Some of these ships often remained in the Pacific for years, making cruises of twelve or eighteen months' duration, returning to Sydney when full ships to discharge and refresh, their cargoes being sent to England in some returning "favourite fast clipper," while the whalers went back to their greasy and dangerous vocation, until they were lost, or cut off by the savages, or worn out and converted into hulks.
What numbers of them were lost! and what wonderful and blood-curdling experiences their crews underwent when they were castaways, or deserted, or were marooned on "the islands"! Here is a story of a vessel lost in Torres Straits in 1836—not a whaler, but an East Indiaman. Some of her crew and passengers managed to land on the mainland of North Australia and were there captured by blacks.
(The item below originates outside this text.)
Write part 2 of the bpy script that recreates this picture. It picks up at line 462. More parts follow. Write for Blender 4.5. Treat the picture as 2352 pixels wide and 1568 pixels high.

Six months later a few survivors were rescued and landed in Sydney; and this is what had happened to the only woman of the party, Mrs. Fraser, wife of the captain: She had seen her child die, her husband speared to death before her face, the chief mate roasted alive, the second mate burned over a slow fire until he was too crippled to walk, and otherwise horribly and indescribably tortured, and she herself was made to climb trees for honey for her captors by having lighted gum branches applied to her body.
In another instance a vessel was wrecked on the North Australian coast in 1846, and nearly twenty years later the sole survivor turned up at a cattle station near Port Denison, in North Queensland. He had been all this time living among the blacks, unable to escape, and civilisation had found its way, in the years that had elapsed, far enough into the back country to reach him. The stockman who first saw the man took him for a black and levelled his rifle at him, when he was stopped from shooting the poor fellow by the words, "Don't fire, I am an Englishman."
Here, told in a few words, is the story of the first landing in Victoria, and the first discovery of coal in New South Wales: On the map of Tasmania, in the north-east corner, is marked the Furneaux Group of islands in Bass's Straits. Dotted about the cluster are such names as Preservation Island, Clarke Island, and Armstrong Channel. These names all commemorate the wreck of the Sydney Cove, Captain Hamilton, bound from Calcutta to Sydney, and lost in February, 1797. She sprang a leak on the 13th of December, 1796, and her crew, chiefly Lascars, managed to keep her afloat till the 9th of the following February, when the skipper made Preservation Island, and there beached her. All the people landed safely, and got what stores they could ashore. Then it was decided to despatch the long boat to Port Jackson for help.
Thompson the mate, Clarke the supercargo, three European seamen, and a dozen Lascars manned the boat and left the island on the 29th of February. On the 1st of March the boat was driven ashore and battered to pieces close to Cape Howe (near the present boundary line of Victoria and New South Wales) three hundred miles from Sydney, in a country never before trodden by the feet of white men. All hands were saved, and after a fortnight's rest, feeding on such shellfish as they could obtain, the party set out to walk to Sydney.
Clarke kept a rough diary of this journey, telling of encounters with blacks, of death and madness by starvation and other privations; of how they crossed wide and shark-infested rivers by building rafts of tree branches cut down and fashioned with jack knives; of how the lives of men were purchased from the blacks by strips of clothing; and of how they counted the buttons on their ragged garments, and thus reckoned how many lives could be bought from the savages with what remained.
The terrible march lasted until the 15th of May; then three exhausted men, horrible to look upon, and the only survivors of seventeen who had, sixty days before, begun the journey, were picked up a few miles to the south of Sydney by a fishing boat.
The spot where they were seen walking along the beach was close to Port Hacking, and Clarke, three days before his rescue, had lit a fire and cooked some fish with coal he picked up. This was the first discovery of the great southern coal-fields of New South Wales.
There are other less gruesome stories than these; for example that of the Sydney whaler Policy, which, sailing under a Letter of Marque for the Moluccas, was set upon by a Dutch private ship of war—the Swift—at one time a formidable and successful French privateer. Captain Foster of the Policy, though his armament was very inferior and many of his crew were prostrated with fever, engaged the Dutchman, fought him for some hours, and brought his ship a prize into Sydney Harbour. Two Spanish vessels were captured in the same way by armed Sydney whalers; so that Australian waters have seen a little fighting.
On board the convict ships of those early days there were often mutinies, desperate and sometimes bloody, and some of these led to remarkable results. In one instance the soldiers—not the prisoners—rose upon the crew and the ship's officers, turned them adrift in an open boat, and carried off the ship. They were recaptured afterwards by a man-of-war in the Indian Ocean and brought to justice. Convict mutinies often were only suppressed after desperate hand-to-hand fighting; then a day or two later the ringleaders would be hanged from the yardarm, and a dozen or more convicts flogged at the gratings. And these things, be it remembered, were going on only an old man's lifetime ago.